Boomers suck as politicians

ARTICLE: Senate Allies of Bush Work to Halt Iraq Vote, By CARL HULSE and THOM SHANKER, New York Times, January 31, 2007
ARTICLE: Choice for No. 2 at State Dept. Defends Bush’s Stance on Iran, By HELENE COOPER, New York Times, January 31, 2007
The resolutions should be blocked, serving their primary purpose of signalling to Bush that the Dems plan on following through on what the public signalled in the Nov election.
But Bush-Cheney just seem intent on ignoring that message and that of the GOP establishment as signalled by Baker's ISG.
Listen to the CSPAN Senate coverage: you're hearing member after member from both sides calling for a regional dialogue at least on Iraq. I mean, come on! How can the White House blow off the election, the new majority, its own party elders, its own party members on the Hill, and the ISG?
To me, that's way beyond any self-destructive behavior I saw with Bill Clinton, and frankly, I'm amazed to say that.
I'm just really beginning to believe that while the Boomers have had world-shaking accomplishments in economics and technology, they simply suck as politicians.
Reader Comments (9)
Of course, watching the Republicans scurrying around like Kent Brockman welcoming his new ant overlords makes me resolve to vote straight Libertarian ticket in 2008 unless something changes between then and now.
Yes, it's tremendously hidebound. But it also seems absolutely the way things are done in DC. Just ignore people who don't agree with you(or call them funny names).
Is holding a regional security pow-wow even worth doing if you can't, for whatever reason(whether domestic politics or the problem of allies) bring Iran in? What can we offer up to Iran(nucs is off the table. I know you hate that and think it's dumb, but I don't think the genpub is going to go for that.) to get them to play ball?

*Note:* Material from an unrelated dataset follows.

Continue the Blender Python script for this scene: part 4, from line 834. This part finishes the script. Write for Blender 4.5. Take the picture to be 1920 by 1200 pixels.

I think there's some sticking points as to why the Pres isn't going to talk to Ira. One of them being domestic politics. Look how his opponents went into blood in the water mode after he said mistakes were made.So it falls to his successor who won't be bound like he is by the domestic politics. That seems to be the hand we've got.
I voted in the midterm and I didn't see anything on my ballot that asked directly what I wanted my government to do in Iraq. To use the shift in power as signal that the American people are largely against our troops being in Iraq - is unjustified. There was no talk of a troop surge at that time. To talk about the "signal" created by the change in power is speculation at best.The Dems haven't procured a legitimate counter-plan to bring to the table. I don't think they could agree on one as a whole even if they wanted to.I have no problem agreeing that more diplomacy could be used - however, that's an open ended statement.If the Dems call what John Kerry is doing in the middle east "diplomacy" then godbless the Dem Party Nominee - their little non-binding resolution will create a whole lot of new liberatarian and republican voters.
and that's pretty much it ;-)
but seriously, the fact that your vote didn't reflect on our Iraq policy does not contravene all of the votes that did. do exit polls and campaign issues and abysmal presidential ratings (etc) count for anything?